- _Stated goal_
Using the listing below, copy exactly the lines from the one containing "Keep writing the" to the one containing "skin_chain(ch, 'hand', M['skin'], 'hand", both lines included, and no others.

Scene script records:
—————
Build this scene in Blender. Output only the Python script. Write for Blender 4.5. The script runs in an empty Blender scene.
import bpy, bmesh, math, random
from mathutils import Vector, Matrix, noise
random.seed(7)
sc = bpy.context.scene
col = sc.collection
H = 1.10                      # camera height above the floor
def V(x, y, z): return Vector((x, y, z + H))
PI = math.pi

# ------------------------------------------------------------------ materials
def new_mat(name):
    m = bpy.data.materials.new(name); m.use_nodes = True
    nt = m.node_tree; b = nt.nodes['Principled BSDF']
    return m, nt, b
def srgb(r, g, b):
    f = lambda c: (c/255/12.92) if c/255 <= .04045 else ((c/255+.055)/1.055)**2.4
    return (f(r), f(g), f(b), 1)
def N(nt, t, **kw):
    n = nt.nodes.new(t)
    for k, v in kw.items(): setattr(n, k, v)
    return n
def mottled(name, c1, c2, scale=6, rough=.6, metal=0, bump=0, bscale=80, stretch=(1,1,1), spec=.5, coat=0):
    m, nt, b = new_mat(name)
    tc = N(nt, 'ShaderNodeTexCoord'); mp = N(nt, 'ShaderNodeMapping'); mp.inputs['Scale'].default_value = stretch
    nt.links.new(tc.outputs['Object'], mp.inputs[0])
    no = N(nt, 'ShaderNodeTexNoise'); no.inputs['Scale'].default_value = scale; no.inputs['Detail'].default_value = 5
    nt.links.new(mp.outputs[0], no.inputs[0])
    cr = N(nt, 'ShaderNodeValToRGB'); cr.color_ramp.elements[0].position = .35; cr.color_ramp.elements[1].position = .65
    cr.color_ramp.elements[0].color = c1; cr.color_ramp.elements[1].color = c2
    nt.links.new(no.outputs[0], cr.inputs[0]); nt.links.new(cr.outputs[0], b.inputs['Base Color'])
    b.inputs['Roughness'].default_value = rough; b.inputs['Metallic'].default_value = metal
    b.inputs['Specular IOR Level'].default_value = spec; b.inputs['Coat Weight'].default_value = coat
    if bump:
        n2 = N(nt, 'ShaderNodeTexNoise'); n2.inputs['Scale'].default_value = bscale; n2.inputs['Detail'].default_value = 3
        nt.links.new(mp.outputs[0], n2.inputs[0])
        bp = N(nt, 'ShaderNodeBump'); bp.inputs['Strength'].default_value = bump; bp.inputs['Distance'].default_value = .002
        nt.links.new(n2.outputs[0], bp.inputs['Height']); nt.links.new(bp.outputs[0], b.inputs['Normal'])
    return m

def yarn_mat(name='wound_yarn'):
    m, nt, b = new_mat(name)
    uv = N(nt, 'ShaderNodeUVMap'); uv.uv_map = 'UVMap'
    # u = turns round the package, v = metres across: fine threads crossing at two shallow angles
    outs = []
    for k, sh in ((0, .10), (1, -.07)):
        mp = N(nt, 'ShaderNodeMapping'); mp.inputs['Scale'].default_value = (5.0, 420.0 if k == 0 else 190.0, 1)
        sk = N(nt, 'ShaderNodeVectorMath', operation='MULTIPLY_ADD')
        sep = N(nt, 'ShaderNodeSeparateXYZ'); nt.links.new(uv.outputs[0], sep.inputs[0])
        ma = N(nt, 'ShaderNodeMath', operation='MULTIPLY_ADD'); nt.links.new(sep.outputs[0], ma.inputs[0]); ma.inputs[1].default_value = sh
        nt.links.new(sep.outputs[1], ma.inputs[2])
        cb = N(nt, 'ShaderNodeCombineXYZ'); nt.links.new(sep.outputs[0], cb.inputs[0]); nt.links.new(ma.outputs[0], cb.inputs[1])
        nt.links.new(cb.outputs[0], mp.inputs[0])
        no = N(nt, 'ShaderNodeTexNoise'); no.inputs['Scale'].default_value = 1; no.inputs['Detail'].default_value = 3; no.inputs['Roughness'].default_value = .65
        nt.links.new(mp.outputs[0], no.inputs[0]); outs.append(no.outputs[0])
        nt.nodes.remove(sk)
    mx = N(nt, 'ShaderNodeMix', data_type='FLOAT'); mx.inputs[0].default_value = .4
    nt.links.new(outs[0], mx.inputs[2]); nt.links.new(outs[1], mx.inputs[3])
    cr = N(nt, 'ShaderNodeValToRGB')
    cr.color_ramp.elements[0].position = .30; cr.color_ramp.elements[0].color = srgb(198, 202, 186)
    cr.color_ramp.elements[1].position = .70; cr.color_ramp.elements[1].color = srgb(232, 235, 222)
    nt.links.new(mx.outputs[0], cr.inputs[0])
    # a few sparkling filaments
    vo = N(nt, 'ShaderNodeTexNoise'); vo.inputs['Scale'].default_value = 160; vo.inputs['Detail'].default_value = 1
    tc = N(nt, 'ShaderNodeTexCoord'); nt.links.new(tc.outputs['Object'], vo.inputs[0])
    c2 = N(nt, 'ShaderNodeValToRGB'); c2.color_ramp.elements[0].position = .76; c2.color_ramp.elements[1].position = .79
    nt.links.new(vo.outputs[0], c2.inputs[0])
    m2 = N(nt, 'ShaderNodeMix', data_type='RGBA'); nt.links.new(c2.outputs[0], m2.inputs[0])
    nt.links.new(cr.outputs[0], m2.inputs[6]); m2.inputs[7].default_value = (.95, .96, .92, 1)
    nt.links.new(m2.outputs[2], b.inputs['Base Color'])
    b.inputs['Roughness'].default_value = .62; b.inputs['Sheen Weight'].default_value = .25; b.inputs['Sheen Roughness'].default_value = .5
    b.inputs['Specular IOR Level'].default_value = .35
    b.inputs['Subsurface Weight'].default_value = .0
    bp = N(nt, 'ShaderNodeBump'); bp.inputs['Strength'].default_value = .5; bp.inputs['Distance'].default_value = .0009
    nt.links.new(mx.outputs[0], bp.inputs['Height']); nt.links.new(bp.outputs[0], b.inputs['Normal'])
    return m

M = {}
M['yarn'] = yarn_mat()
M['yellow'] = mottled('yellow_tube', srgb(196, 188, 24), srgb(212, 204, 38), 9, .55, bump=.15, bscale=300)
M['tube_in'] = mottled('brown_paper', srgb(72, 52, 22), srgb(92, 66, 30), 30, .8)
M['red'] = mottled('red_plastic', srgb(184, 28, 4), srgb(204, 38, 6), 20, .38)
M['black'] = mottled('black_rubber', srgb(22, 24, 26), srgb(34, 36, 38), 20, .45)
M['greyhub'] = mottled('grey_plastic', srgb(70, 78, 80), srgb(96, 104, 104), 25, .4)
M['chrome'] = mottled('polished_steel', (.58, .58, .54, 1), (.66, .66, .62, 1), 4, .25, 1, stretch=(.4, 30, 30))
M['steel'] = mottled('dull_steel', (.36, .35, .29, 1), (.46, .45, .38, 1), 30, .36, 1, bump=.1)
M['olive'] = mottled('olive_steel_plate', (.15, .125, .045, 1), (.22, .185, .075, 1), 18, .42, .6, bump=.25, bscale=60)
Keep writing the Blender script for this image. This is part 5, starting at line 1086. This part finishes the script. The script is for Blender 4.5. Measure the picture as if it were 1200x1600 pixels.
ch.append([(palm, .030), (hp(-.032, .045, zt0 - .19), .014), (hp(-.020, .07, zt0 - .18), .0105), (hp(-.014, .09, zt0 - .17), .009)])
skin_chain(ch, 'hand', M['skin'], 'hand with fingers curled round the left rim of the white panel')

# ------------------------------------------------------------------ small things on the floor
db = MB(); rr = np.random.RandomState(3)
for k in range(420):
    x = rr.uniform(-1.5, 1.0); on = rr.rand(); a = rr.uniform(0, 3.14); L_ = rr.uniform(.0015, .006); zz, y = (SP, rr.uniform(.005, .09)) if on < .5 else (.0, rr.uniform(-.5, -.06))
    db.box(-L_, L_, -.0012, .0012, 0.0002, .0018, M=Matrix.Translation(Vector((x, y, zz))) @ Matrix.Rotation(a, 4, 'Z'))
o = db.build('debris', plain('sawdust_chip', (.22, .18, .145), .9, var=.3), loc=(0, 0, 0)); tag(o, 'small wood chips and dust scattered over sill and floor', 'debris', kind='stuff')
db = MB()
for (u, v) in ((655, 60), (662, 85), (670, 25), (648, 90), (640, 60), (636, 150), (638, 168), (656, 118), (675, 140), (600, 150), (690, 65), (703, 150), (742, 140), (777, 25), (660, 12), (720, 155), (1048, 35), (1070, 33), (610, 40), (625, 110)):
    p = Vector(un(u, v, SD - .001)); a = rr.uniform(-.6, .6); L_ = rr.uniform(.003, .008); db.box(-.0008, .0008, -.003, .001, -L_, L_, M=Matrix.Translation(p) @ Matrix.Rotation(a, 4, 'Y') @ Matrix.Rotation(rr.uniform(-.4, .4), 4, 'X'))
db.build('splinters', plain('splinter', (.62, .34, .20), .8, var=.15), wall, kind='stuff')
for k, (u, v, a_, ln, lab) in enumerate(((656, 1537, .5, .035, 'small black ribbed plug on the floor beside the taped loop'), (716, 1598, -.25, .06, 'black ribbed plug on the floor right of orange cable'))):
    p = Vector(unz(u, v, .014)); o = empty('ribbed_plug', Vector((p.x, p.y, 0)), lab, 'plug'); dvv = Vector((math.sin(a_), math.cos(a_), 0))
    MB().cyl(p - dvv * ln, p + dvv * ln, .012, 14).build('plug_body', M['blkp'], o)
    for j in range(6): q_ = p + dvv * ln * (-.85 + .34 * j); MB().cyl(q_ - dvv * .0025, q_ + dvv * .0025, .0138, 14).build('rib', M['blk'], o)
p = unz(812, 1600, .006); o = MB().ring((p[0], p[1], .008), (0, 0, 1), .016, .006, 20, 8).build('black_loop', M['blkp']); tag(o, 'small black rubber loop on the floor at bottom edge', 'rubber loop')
—————
- _Task answer_
Keep writing the Blender script for this image. This is part 5, starting at line 1086. This part finishes the script. The script is for Blender 4.5. Measure the picture as if it were 1200x1600 pixels.
ch.append([(palm, .030), (hp(-.032, .045, zt0 - .19), .014), (hp(-.020, .07, zt0 - .18), .0105), (hp(-.014, .09, zt0 - .17), .009)])
skin_chain(ch, 'hand', M['skin'], 'hand with fingers curled round the left rim of the white panel')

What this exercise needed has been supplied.